Thursday, May 15, 2014

May 14th 2014 NSA reform: lawmakers aim to bar agency from weakening encryption.

US legislators concerned about weaknesses in a major surveillance reform bill intend to insert an amendment barring the National Security Agency from weakening the encryption that many people rely on to keep their information secure online, or exploiting any internet security vulnerabilities it discovers.
Congresswoman Zoe Lofgren, a California Democrat, told the Guardian that she and a group of colleagues want to prevent the NSA from “utilizing discovered zero-day flaws,” or unfixed software security vulnerabilities, and entrench “the duty of the NSA and the government generally not to create them, nor to prolong the threat to the internet” by failing to warn about those vulnerabilities.
Since the discovery of the Heartbleed bug afflicting web and email servers, the NSA has faced suspicions that it has exploited the vulnerability, which the agency has strenuously denied.
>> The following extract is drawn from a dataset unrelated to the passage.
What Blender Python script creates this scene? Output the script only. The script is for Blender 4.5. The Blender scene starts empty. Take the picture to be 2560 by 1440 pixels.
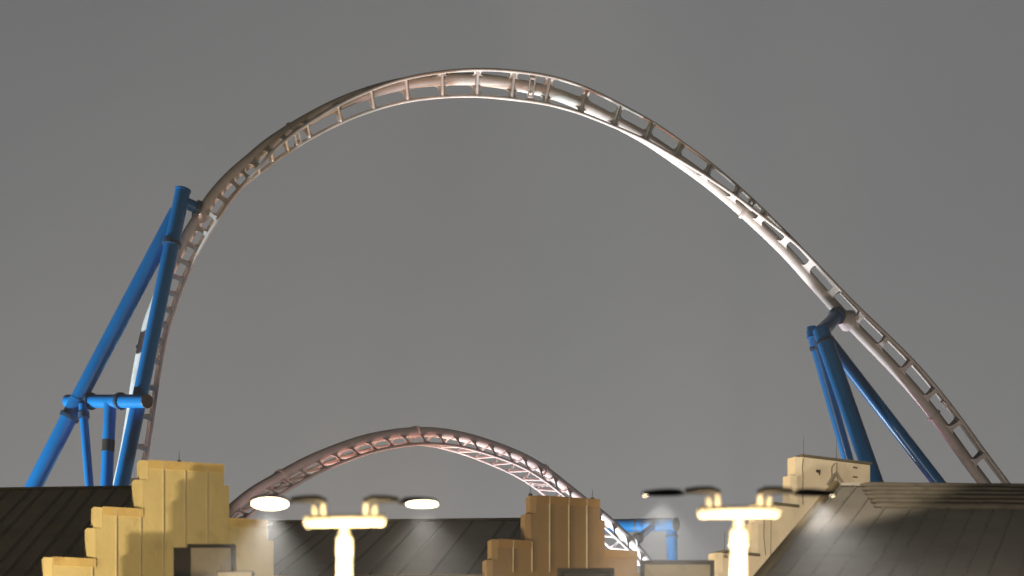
import bpy, bmesh, math, random
from mathutils import Vector, Matrix, Quaternion
from math import radians as R, sin, cos, pi
random.seed(7)
sc = bpy.context.scene
col = sc.collection

# ------------------------------------------------------------------ camera
F = 6000.0            # focal length in pixels of the 2560 px wide photograph
HY = 2300.0           # row of the horizon, below the frame
CZ = 1.6
cam_d = bpy.data.cameras.new("camera"); cam = bpy.data.objects.new("camera", cam_d); col.objects.link(cam)
cam.location = (0, 0, CZ); cam.rotation_euler = (R(90), 0, 0)
cam_d.sensor_width = 36.0; cam_d.lens = 36.0 * F / 2560.0
cam_d.shift_y = (HY - 720.0) / 2560.0
cam_d.clip_start = 0.5; cam_d.clip_end = 8000
cam_d.dof.use_dof = True; cam_d.dof.focus_distance = 102.0; cam_d.dof.aperture_fstop = 1.35
sc.camera = cam

# ------------------------------------------------------------------ sky: low cloud lit by the town, darker overhead
w = bpy.data.worlds.new("World"); sc.world = w; w.use_nodes = True
nt = w.node_tree; nt.nodes.clear()
o_ = nt.nodes.new('ShaderNodeOutputWorld'); bg = nt.nodes.new('ShaderNodeBackground')
tc = nt.nodes.new('ShaderNodeTexCoord'); sx = nt.nodes.new('ShaderNodeSeparateXYZ')
cr = nt.nodes.new('ShaderNodeValToRGB')
nt.links.new(tc.outputs['Generated'], sx.inputs[0]); nt.links.new(sx.outputs['Z'], cr.inputs[0])
e = cr.color_ramp.elements
e[0].position = 0.0; e[0].color = (.045, .040, .034, 1)
e[1].position = 1.0; e[1].color = (.05, .049, .047, 1)
for p, c in ((.10, (.278, .272, .269)), (.19, (.232, .230, .228)), (.27, (.204, .204, .205)), (.36, (.178, .179, .181)), (.55, (.08, .079, .077))):
    q = e.new(p); q.color = (*c, 1)
nz = nt.nodes.new('ShaderNodeTexNoise'); nz.inputs['Scale'].default_value = 5.0; nz.inputs['Detail'].default_value = 5
nt.links.new(tc.outputs['Generated'], nz.inputs['Vector'])
mr = nt.nodes.new('ShaderNodeMapRange'); mr.inputs[3].default_value = .91; mr.inputs[4].default_value = 1.09
nt.links.new(nz.outputs[0], mr.inputs[0])
mx = nt.nodes.new('ShaderNodeVectorMath'); mx.operation = 'SCALE'
nt.links.new(cr.outputs[0], mx.inputs[0]); nt.links.new(mr.outputs[0], mx.inputs['Scale'])
# the town's glow lies ahead; the cloud behind the viewer is darker
my = nt.nodes.new('ShaderNodeMapRange'); my.inputs[1].default_value = -.2; my.inputs[2].default_value = .75; my.inputs[3].default_value = .14; my.inputs[4].default_value = 1.0
nt.links.new(sx.outputs['Y'], my.inputs[0])
m2 = nt.nodes.new('ShaderNodeVectorMath'); m2.operation = 'SCALE'
nt.links.new(mx.outputs[0], m2.inputs[0]); nt.links.new(my.outputs[0], m2.inputs['Scale'])
nt.links.new(m2.outputs[0], bg.inputs[0]); bg.inputs[1].default_value = 1.0
nt.links.new(bg.outputs[0], o_.inputs[0])

# ------------------------------------------------------------------ park floodlights, plus added fill lights (no fixtures built)
def spot(name, loc, target, power, colr, ang, blend=.4, size=.25):
    d = bpy.data.lights.new(name, 'SPOT'); d.energy = power; d.color = colr
    d.spot_size = R(ang); d.spot_blend = blend; d.shadow_soft_size = size
    o = bpy.data.objects.new(name, d); col.objects.link(o)
    o.location = loc; o.rotation_euler = (Vector(target) - Vector(loc)).to_track_quat('-Z', 'Y').to_euler()
    return o
COOL = (.86, .95, 1.0); WARM = (1.0, .62, .32); SOD = (1.0, .78, .42)
spot("floodlight_tower", (-40, 93, .8), (-19.5, 98, 21), 130000, (.74, .90, 1), 30, .8)
spot("floodlight_arch_left", (-9, 124, .8), (-13, 99, 30), 62000, (1, .72, .46), 46)
spot("floodlight_arch_right", (2.5, 99, .8), (6, 100.5, 33), 50000, COOL, 29, .1)
spot("fill_arch_low", (6, 76, .8), (16.5, 103, 21), 10500, (1, .80, .68), 50)  # added fill that brightens the low right descent of the arch
spot("floodlight_hill_back", (-3, 113, .8), (3.5, 108, 19.5), 52000, (.88, .95, 1), 52)
spot("floodlight_hill_red", (-8, 88, .8), (-2, 100, 20.5), 20000, (1, .46, .40), 42)
spot("fill_hill_front", (-3, 80, 12), (-6, 98, 20.5), 3200, (1, .72, .66), 66)  # extra light put in to lift the front of the hill
spot("floodlight_pink", (7, 122, .8), (13.5, 102, 21), 12000, (1, .25, .62), 24)
spot("floodlight_pink", (-8, 120, .8), (-17, 101, 26), 14000, (1, .25, .55), 26)
spot("floodlight_portal", (-2, 100, .8), (6.5, 117, 18), 48000, COOL, 40)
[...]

Beyond Heartbleed, documents from whistle blower Edward Snowden have revealed that the NSA has weakened online encryption, causing consternation among technology companies as well as privacy advocates.
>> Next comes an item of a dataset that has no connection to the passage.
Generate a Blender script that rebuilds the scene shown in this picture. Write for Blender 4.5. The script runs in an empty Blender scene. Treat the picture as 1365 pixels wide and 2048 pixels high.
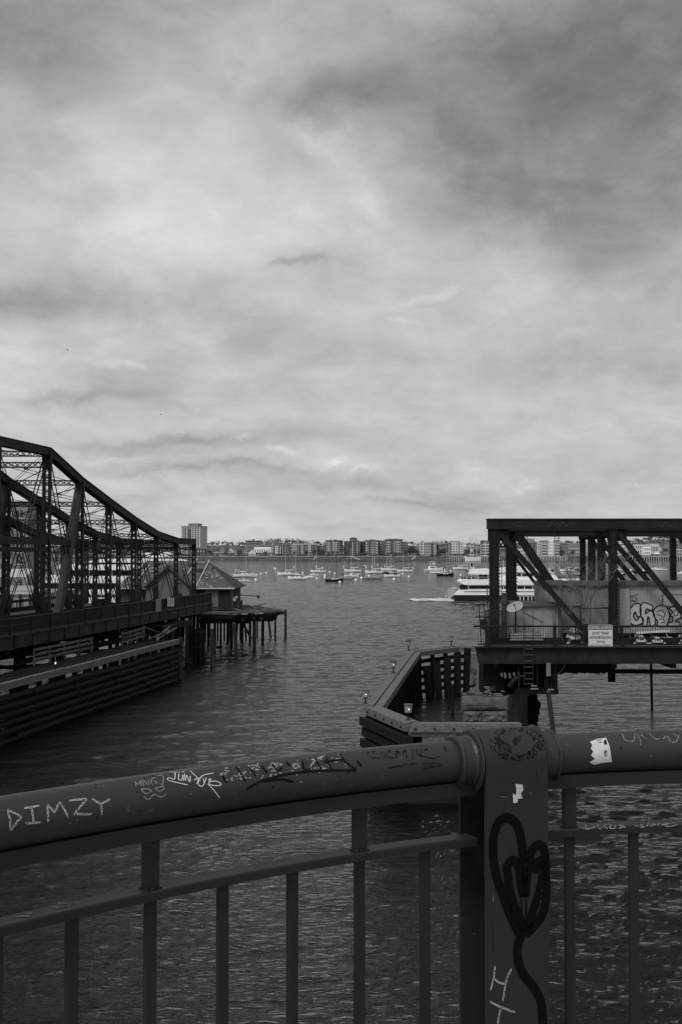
import bpy, math, random
import numpy as np
from mathutils import Vector, Matrix, noise
from mathutils.bvhtree import BVHTree
R = math.radians
C = bpy.context.scene.collection
scene = bpy.context.scene
F = 2400.0            # focal length in photograph pixels (1365 x 2048)
EYE = 10.5            # eye above the water, metres
HOR = 1105.0          # row of the horizon
TILT = math.atan((HOR - 1024.0) / F)

# ---------------------------------------------------------------- camera
cam_d = bpy.data.cameras.new('camera')
cam = bpy.data.objects.new('camera', cam_d); C.objects.link(cam)
cam.location = (0, 0, EYE)
cam.rotation_euler = (R(90) + TILT, 0, 0)
cam_d.sensor_fit = 'VERTICAL'; cam_d.sensor_height = 36.0
cam_d.lens = 36.0 * F / 2048.0
cam_d.clip_start = 0.05; cam_d.clip_end = 30000
scene.camera = cam

# ---------------------------------------------------------------- exposure
scene.view_settings.view_transform = 'Standard'
scene.view_settings.look = 'None'
scene.view_settings.exposure = 0.0
scene.view_settings.gamma = 1.0
scene.cycles.use_denoising = True
scene.cycles.max_bounces = 6
scene.cycles.transparent_max_bounces = 16

# ---------------------------------------------------------------- world: overcast sky
SUN_EL, SUN_AZ = R(52), R(208)     # azimuth clockwise from +Y (the view): behind, to the left
world = bpy.data.worlds.new('World'); scene.world = world
world.use_nodes = True
nt = world.node_tree; nt.nodes.clear()
def N(t, kind, **kw):
    n = t.nodes.new(kind)
    for k, v in kw.items(): setattr(n, k, v)
    return n
def M_(t, op, a, b=None, c=None, clamp=False):
    n = t.nodes.new('ShaderNodeMath'); n.operation = op; n.use_clamp = clamp
    for i, v in enumerate((a, b, c)):
        if v is None: continue
        if isinstance(v, (int, float)): n.inputs[i].default_value = v
        else: t.links.new(v, n.inputs[i])
    return n.outputs[0]
def noise_node(t, vec, scale, detail=4, rough=0.5, dist=0.0, dim='3D'):
    n = t.nodes.new('ShaderNodeTexNoise'); n.noise_dimensions = dim
    n.inputs['Scale'].default_value = scale; n.inputs['Detail'].default_value = detail
    n.inputs['Roughness'].default_value = rough; n.inputs['Distortion'].default_value = dist
    if vec is not None: t.links.new(vec, n.inputs['Vector'])
    return n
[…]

Lofgren intends to attach the provision to the USA Freedom Act, increasingly the consensus bill to reform surveillance in the wake of the Edward Snowden disclosures. The bill, mostly favored by civil libertarians and expected to go for a vote on the House floor as early as next week,does not include language stopping the NSA from undermining encryption.
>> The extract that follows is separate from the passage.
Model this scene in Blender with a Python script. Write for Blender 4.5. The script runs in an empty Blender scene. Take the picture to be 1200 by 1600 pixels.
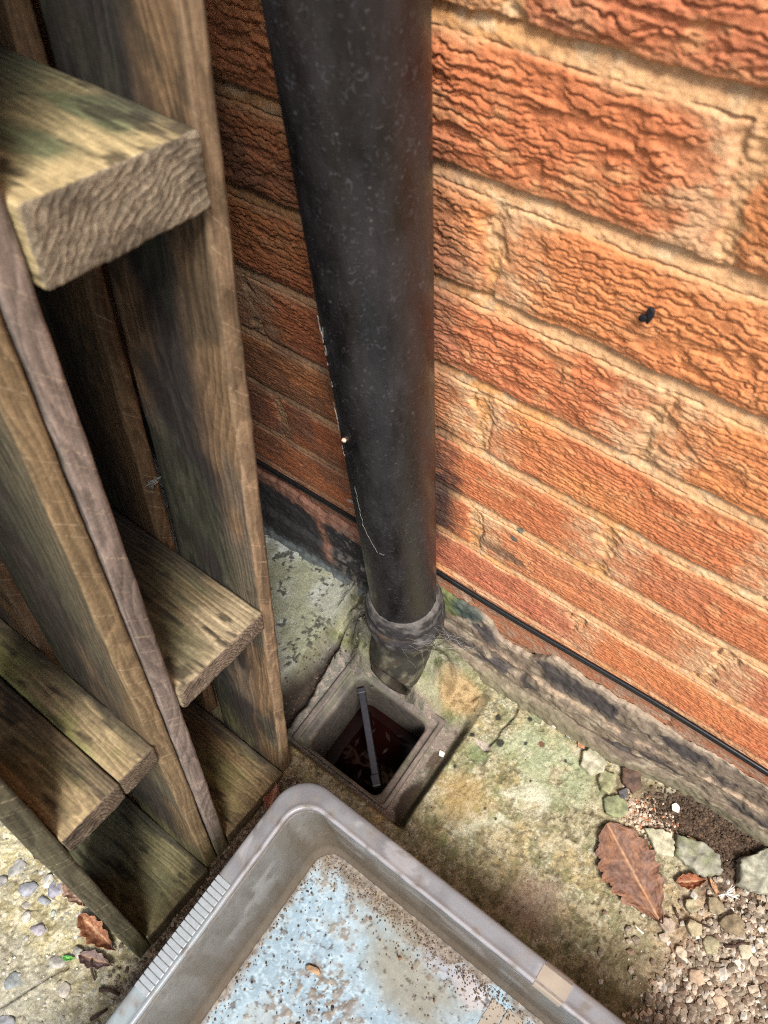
import bpy, bmesh, math, random
import numpy as np
from mathutils import Vector, Matrix, Quaternion
random.seed(7)
SC = bpy.context.scene
COL = SC.collection

# ------------------------------------------------------------------ camera
FOC = 1168.0                       # focal length in pixels of the 1200x1600 photograph
dn = np.array((87., 719., 1168.)); dn /= np.linalg.norm(dn)
lf = np.array((-2650., -1578., 1168.)); lf /= np.linalg.norm(lf); lf -= dn*(lf@dn); lf /= np.linalg.norm(lf)
wv = np.cross(lf, dn)
if wv[2] < 0: wv = -wv
ROT = np.array([-lf, wv, -dn])      # world X along the wall, Y into the wall, Z up
CAM_H = 0.85
cam = bpy.data.cameras.new('camera'); cam_o = bpy.data.objects.new('camera', cam); COL.objects.link(cam_o)
M = Matrix(((ROT[0, 0], -ROT[0, 1], -ROT[0, 2], 0), (ROT[1, 0], -ROT[1, 1], -ROT[1, 2], 0),
            (ROT[2, 0], -ROT[2, 1], -ROT[2, 2], CAM_H), (0, 0, 0, 1)))
cam_o.matrix_world = M
cam.sensor_fit = 'VERTICAL'; cam.sensor_height = 32; cam.sensor_width = 24; cam.lens = FOC/1600*32
cam.clip_start = 0.02; cam.clip_end = 200
cam.dof.use_dof = True; cam.dof.focus_distance = 0.78; cam.dof.aperture_fstop = 12
SC.camera = cam_o
SC.cycles.use_denoising = False; SC.cycles.pixel_filter_type = 'BLACKMAN_HARRIS'; SC.cycles.filter_width = 1.1
SC.cycles.use_adaptive_sampling = False; SC.cycles.sample_clamp_indirect = 3.0
SC.render.resolution_x = 768; SC.render.resolution_y = 1024

# ------------------------------------------------------------------ sky, sun, exposure
SUN_EL, SUN_AZ = math.radians(58), math.radians(-36)   # azimuth of the sun measured from +X towards +Y
world = bpy.data.worlds.new('World'); SC.world = world; world.use_nodes = True
wn = world.node_tree.nodes; wl = world.node_tree.links
bg = wn['Background']; sky = wn.new('ShaderNodeTexSky'); sky.sky_type = 'NISHITA'; sky.sun_disc = False
sky.sun_elevation = SUN_EL; sky.sun_rotation = math.pi/2 - SUN_AZ
sky.air_density = 1.0; sky.dust_density = 4.0; sky.ozone_density = 1.0
wl.new(sky.outputs['Color'], bg.inputs['Color']); bg.inputs['Strength'].default_value = 0.098
sun = bpy.data.lights.new('sun', 'SUN'); sun.energy = 2.8; sun.angle = math.radians(17); sun.color = (1.0, 0.95, 0.88)
sun_o = bpy.data.objects.new('sun', sun); COL.objects.link(sun_o)
sd = Vector((math.cos(SUN_EL)*math.cos(SUN_AZ), math.cos(SUN_EL)*math.sin(SUN_AZ), math.sin(SUN_EL)))
sun_o.rotation_euler = sd.to_track_quat('Z', 'Y').to_euler(); sun_o.location = (1, -1, 3)
SC.view_settings.view_transform = 'Standard'; SC.view_settings.look = 'None'
SC.view_settings.gamma = 1; SC.view_settings.exposure = 1.0

# ------------------------------------------------------------------ noise in numpy
def _h(ix, iy, iz, seed):
    ix, iy, iz = [np.asarray(np.asarray(t, np.float64).astype(np.int64) & 0xffffffff).astype(np.uint32) for t in (ix, iy, iz)]
    with np.errstate(over='ignore'):
        h = ix*np.uint32(374761393)+iy*np.uint32(668265263)+iz*np.uint32(1274126177)+np.uint32((seed*974711) & 0xffffffff)
        h = (h ^ (h >> np.uint32(13)))*np.uint32(1274126177)
        h = (h ^ (h >> np.uint32(16)))*np.uint32(2246822519)
        h = h ^ (h >> np.uint32(15))
    return (h & np.uint32(0xffffff)).astype(np.float32)/np.float32(0xffffff)
def vn(x, y, z=0.0, seed=0):
    flat = np.ndim(z) == 0
    x, y = np.broadcast_arrays(np.asarray(x, float), np.asarray(y, float))
    z = np.asarray(z, float) if flat else np.broadcast_to(np.asarray(z, float), x.shape)
    ix, iy, iz = np.floor(x), np.floor(y), np.floor(z)
    fx, fy, fz = [(t*t*t*(t*(t*6-15)+10)).astype(np.float32) for t in (x-ix, y-iy, z-iz)]
    M32 = 0xffffffff
    ux = (ix.astype(np.int64) & M32).astype(np.uint32); uy = (iy.astype(np.int64) & M32).astype(np.uint32); uz = (iz.astype(np.int64) & M32).astype(np.uint32)
    s0 = np.uint32((seed*974711) & M32); r = 0; one = np.uint32(1)
    def hh(a, b, c):
        h = a*np.uint32(374761393)+b*np.uint32(668265263)+c*np.uint32(1274126177)+s0
        h = (h ^ (h >> np.uint32(13)))*np.uint32(1274126177); h = (h ^ (h >> np.uint32(16)))*np.uint32(2246822519)
        return ((h ^ (h >> np.uint32(15))) & np.uint32(0xffffff)).astype(np.float32)*np.float32(1/16777215)
    with np.errstate(over='ignore'):
        for c in ((0,) if flat else (0, 1)):
            w = 1 if flat else (fz if c else 1-fz); zc = uz+one if c else uz
            x1 = ux+one; y1 = uy+one
            lo = hh(ux, uy, zc)*(1-fx)+hh(x1, uy, zc)*fx; hi = hh(ux, y1, zc)*(1-fx)+hh(x1, y1, zc)*fx
            r = r+(lo*(1-fy)+hi*fy)*w
    return r
def fbm(x, y, z=0.0, seed=0, o=4, g=0.5):
    s = 0; a = 1; t = 0
    for i in range(o):
        k = 2.03**i
        s = s + a*vn(np.asarray(x)*k+i*7.3, np.asarray(y)*k+i*3.1, np.asarray(z)*k, seed+i*11); t += a; a *= g
    return s/t
def ss(e0, e1, x):
    t = np.clip((np.asarray(x)-e0)/(e1-e0), 0, 1); return t*t*(3-2*t)
def mixc(A, B, t):
    t = np.asarray(t)[..., None]; return A*(1-t)+np.asarray(B, float)*t
def blob(X, Y, cx, cy, rx, ry, seed=0, wob=0.35, soft=0.25, freq=60, rot=0.0):
    dx, dy = X-cx, Y-cy
    if rot:
        c, s = math.cos(rot), math.sin(rot); dx, dy = dx*c+dy*s, -dx*s+dy*c
    d = np.sqrt((dx/rx)**2+(dy/ry)**2) + wob*2*(fbm(X*freq, Y*freq, 0, seed, 4)-0.5)
    return 1-ss(1-soft, 1+soft, d)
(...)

In an indication of the difficulty legislators will face in recasting the USA Freedom Act to better protect privacy, Lofgren conceded that attaching the provision will be difficult, as House legislators do not want to upset a tenuous deal on surveillance reform by adding to the bill. She is currently seeking a parliamentarian ruling on the “germaneness” of her online security amendment in order to make it difficult for opponents to exclude it from consideration on the floor.